Bill Lishman dreamed of being a pilot but he is partially color-blind and was barred from getting his license, so one day he began tinkering with an ultralight aircraft.  At that time, most of those flew no higher than 1,000 feet and did not exceed 63 mph. (Ibid)

One day in 1984, Bill was enjoying a beautiful calm flight when a flock of ducks joined him in flight.  That just have been a shocking surprise.  Those ducks gave Bill a crazy, yet ingenious idea.

What if he could use his ultralight plane to teach orphaned geese to fly south for the winter? If they could make the trip once, they would know the way and would likely return to his farm and surrounding areas for the summer. (Ibid)

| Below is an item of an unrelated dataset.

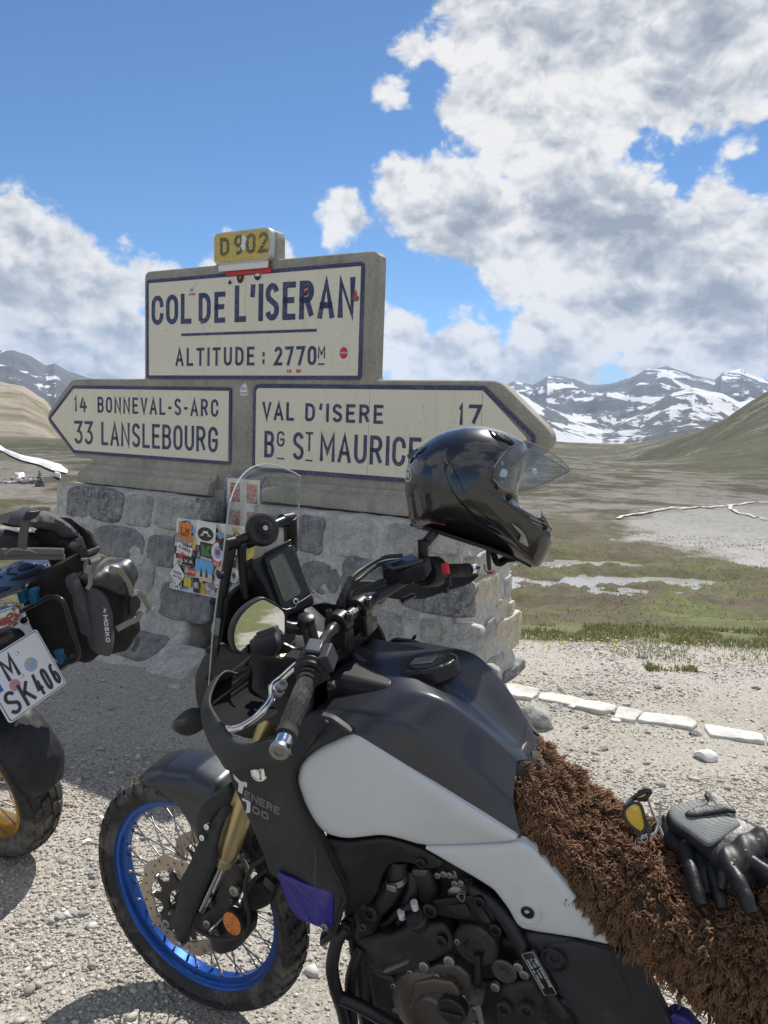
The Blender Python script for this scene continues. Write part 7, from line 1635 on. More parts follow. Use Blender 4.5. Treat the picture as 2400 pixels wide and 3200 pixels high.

Now that is a crazy idea, because you’d have to be a goose, or a Dr. Doolittle, or something like that to communicate with geese to convince them to follow an ultralight aircraft.

As it turns out, goslings attach to the first thing they see when they are born.  If they have no parent, they will follow almost anything that moves. (Ibid)

Bill used this to his advantage. He took a new hatching of goslings and got them used to the loud noise of the Easy Riser ultralight aircraft.  As they got older, he began to get them to follow the Easy Riser ultralight which they identified as their surrogate parent. (Ibid).

The birds got used to following the Easy Riser up and down the grass airstrip.   The next step was to get them used to flying short hops, then longer and longer hops.  As the birds got older some began flying some circuits above the runway, but no one knew if they would follow the ultralight into the air.  (Ibid)

It was a magical July day when the final test came.  The Easy Riser took off into the sky and the gosling followed, but they were far behind.  Bill had to throttle back and fly at the verge of stall, as the young birds strained to keep up.  But it was a success!  He had proven that they would follow him.  (Ibid)

In 1993, Bill Lishman led the first aircraft-led migration of birds.

Since then, hundreds of birds have been successfully taught new migratory patterns using this technique, including the Sandhill crane, Whooping crane, and the Trumpteter swan.

We are not unlike those goslings.  Many people do not know that a loving God exists.  People are living lives far away from God and they have no idea what a life of faith looks like.  No one has ever shown them.

We come into this world impressionable.  We attach ourselves to what we know and to what we see.

People attach themselves to all kinds of religions, to all kinds of philosophies, to all kinds of beliefs about God, to all kinds of lifestyles.

The Bible teaches us that as a human race, we have all attached ourselves to a life of sin which separate us from God. “For the wages of sin is death, but the gift of God is eternal life in Christ Jesus our Lord.”Romans 6:23 (NIV)

That gift came in a most unusual way.  God decided to that maybe we would follow him if He became one of us.  Fully God, fully man, Jesus entered this world to lead us through it and eventually from this world into the next.

Miniature transmitters recently revealed that the 4-ounce Arctic tern travels about 4,000 miles per year as it migrates between Greenland and Antarctica.   That’s the greatest migration journey of any animal on earth.

But that’s not the greatest migration.

The greatest migration is made from this world into the next, from earth to heaven.

Jesus told his disciples that he was going there to prepare a place for them.  He said, “You know the way to the place where I am going.” (John 14:4)

Thomas said, “Lord, we don’t know where you are going, so how can we know the way?” (v.5)

Jesus answered, “I am the way, and the truth, and the life.  No one comes to the Father except through me.  If you really knew me, you would know the Father as well.” (v.6)

Jesus came so we could know God.  If you know Jesus, then you know God.  In order to know Jesus, you must have faith.

Jesus is the greatest gift.  If you have not received him by faith, that is the only way you can receive him.  “For it is by grace you have been saved, through faith—and this not from yourselves, it is the gift of God—not by works, so that no one can boast.” Ephesians 2:8-9

This Christmas, come to God through faith in Jesus Christ, and God will always be with you.